Repartition plan an 'act of lunacy'

William Scholes, Irish News


January 4, 2003

British government proposals to repartition Ireland and move 500,000 people across a new border in 1972 were yesterday branded a “crazy plan” by Sinn Féin chief negotiator Martin McGuinness.

Mr McGuinness, who, as an IRA leader in Derry was part of a Provisional IRA delegation which went to London for talks with the government in July 1972, was commenting on details of the border plan revealed in Westminster cabinet papers disclosed under the ‘30-year rule’.

“It was an act of lunacy to even contemplate going down that route. What is really scary about the revelations is the total inability of the British government to plan for a resolution of the conflict we were enduring at that particular time,” he said.

Lord Fitt, who was MP for West Belfast in 1972, had earlier described the repartition proposal as “pub talk” while Lord Kilclooney, who as John Taylor, was a minister in the Stormont government at the time, acknowledged that the plan was “seriously considered” but was “total nonsense”.

“People might be surprised to know there is considerable agreement between myself and Lord Kilclooney on this. This was a crazy plan,” Mr McGuinness said.

It was not just nationalists and republicans who should be alarmed by the border plan, he said.

“I think the big message for many unionists when they look at papers such as these is that the British government will do whatever is expedient for it in political circumstances.”

He added that the repartition details confirmed “for all of us who have for many years been of the view that successive British governments effectively left the north of Ireland to the unionists as a unionist parliament for unionist people”.

“You can clearly see right through the introduction of internment and through the killings of Bloody Sunday, that the British government at that time were not in any way psychologically prepared to face up to the inequalities, the discriminations and the domination the Catholic community endured,” Mr McGuinness said.

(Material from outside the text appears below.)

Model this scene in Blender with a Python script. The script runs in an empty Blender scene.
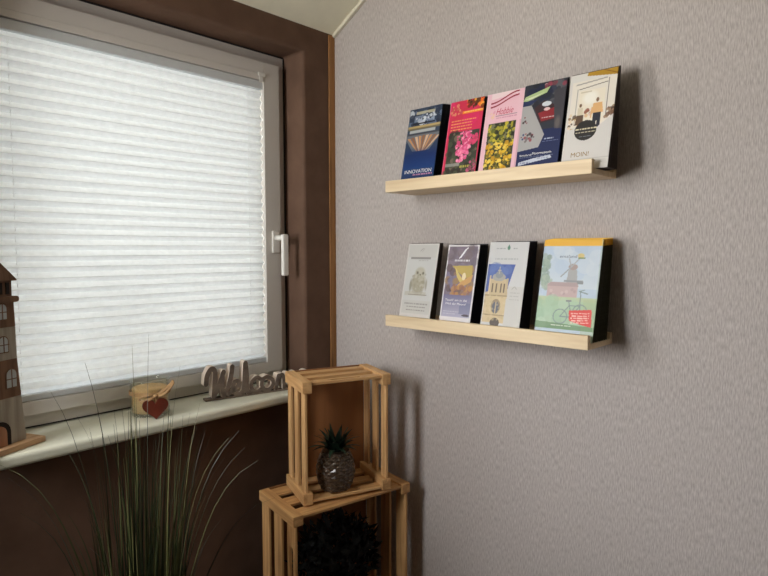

It was clear that the IRA was not seen by the government as its only enemy, he added.

“It’s very clear that they regarded republicanism, nationalism and Catholicism as the enemy in the north of Ireland,” he said.

On the revelations that a senior west Belfast republican was given £300 by a British army officer, Mr McGuinness said “we should not be fixated by the past”.

According to the cabinet papers, Lenadoon IRA representative Seamus Loughran was given the money to persuade the IRA to withdraw from a standoff with the UDA over vacated housing in Horn Drive. However, Mr McGuinness said he knew nothing about the payment and “would be very sceptical about any claims that the IRA would receive £300 from an agent of the British government”.

“Many community groups were articulating the plight of the Catholic community at the time and it’s possible that that money, if it existed, was being handed over to a community group.”

Meanwhile, Ulster Unionist assembly member Sam Foster said the Conservative government’s repartition plan was “insulting and very offensive”.

Mr Foster, whose Fermanagh and South Tyrone constituency would have been one of those affected had the plan gone through, said it was “a right and not a privilege” for people in Northern Ireland to be considered British.

“It is time the government realised that we in Northern Ireland are part of the family of Britons on these British Isles as much as any English, Scottish or Welsh person can be,” he said.